Now, you can chalk this up to parenting differences, and that’s certainly at play, but it has an extra cross-cultural element for my little guy. You see, Tanzanian parenting is highly non-interventionist. Kids are pretty much left to work out their differences with each other from an early age. And if parents or adults do intervene, it’s generally corporal. It rarely involves much explanation. If Elliot hits a much smaller kid at the markets, the parent might grab their kid away, but Elliot won’t get told off. If I try to tell him off, the response is always, ‘Mwache, ni watoto tu,’ leave him alone, that’s what kids are like!
Not only are there more rules in Australia, there’s a lot more talking. Every situation is a teaching opportunity, a moment to develop a child’s character, or at least mold their actions. I reckon it feels to Elliot like people are on top of him all the time. He knows when he’s hit a kid that he’s not meant to. He doesn’t need the commentary, or worse the shaming to go along with it. And he’s not used to that either.
Even positive attention can be hard for him, like one-on-one play with an adult. Again, there are personality and parenting factors at play. He’s never been a clingy child, and despite both of us being extroverts, we have appreciated our independence from each other. Though I do constructive activities with him, even when he was very young and barely walking he would go for an explore on his own in the garden while I did something in the kitchen (my thinking place!), and that was good for both of us.
I suspect at least some Aussie mums would recognise that style of parenting, but leaving your kid to their own devices is also very Tanzanian, though it’s motivated differently. Part of what I’m trying to do is give him space on the premise that that’s good for creativity; for many Tanzanians, playing with a child isn’t part of their culture like it is in Australia, and they’ve got other things to do. But whatever the reason, there’s a functional similarity there. Whether at home with me or out in public in Tanzania, his normal is a little attention and lots of space! When someone’s babysitting him or taking care of him then, he’ll greet them enthusiastically and enjoy a bit of attention, but he’ll need some time to himself as well. The constant active presence of someone else is stressful.
One of the ethnographic skills we learned in our cross-cultural training was observation, and I’m applying that to my son’s behaviour. I’m seeing that he’s more cooperative on afternoons when the morning’s been at a more free-range playgroup than when he’s had intense one-on-one time with a grandparent. I’m noticing that the high intervention of Australian parenting actually sees a deterioration in his behaviour. Of course, I already knew some of these needs and sensitivities, but the cultural landscape we’ve been in in Tanzania has cohered well with them (and it’s all a bit chicken or egg about whether he’s like that because of said Tanzanian environment). For him in Australia, there’s now conflict where previously there was none; at some level, the stress he’s feeling is cross-cultural.
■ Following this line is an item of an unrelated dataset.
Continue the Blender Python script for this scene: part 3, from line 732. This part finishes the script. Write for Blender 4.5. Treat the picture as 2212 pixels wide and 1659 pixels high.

Step one is identifying it; now my task is to put some strategies into place to protect him, and to help him manage it all.
Categories: Cross-cultural parenting Tanzanian culture Written by Tamie
Tamie Davis
Tamie Davis is an Aussie living in Tanzania, writing at meetjesusatuni.com.
Does this type of ‘free play’ align with the ideals behind Montessori?
Funnily enough, if you spoke to teachers here in Australia, many of us would say that kids here are far too reliant on adults and need that sense of discovery and adventure nurtured more as our kids are too scared to make mistakes.
That said and done, it’s such a balancing game trying to give kids freedom and keeping them safe from harm (e.g. Choking hazards, sexual predators)… And the parenting shame and guilt if anything happened due to ‘negligence’!
Yep, Montessori would be similar on that; ‘slow parenting’ is another one I’ve heard mentioned..
I think in Australia there is pretty much have the assumption that it’s possible to keep kids safe, so what follows is this idea that harm that’s come to them could have or should have been avoided. Of course, as you suggest, the question there is whether in our attempts to keep them ‘safe’, they miss out on important learning or opportunities!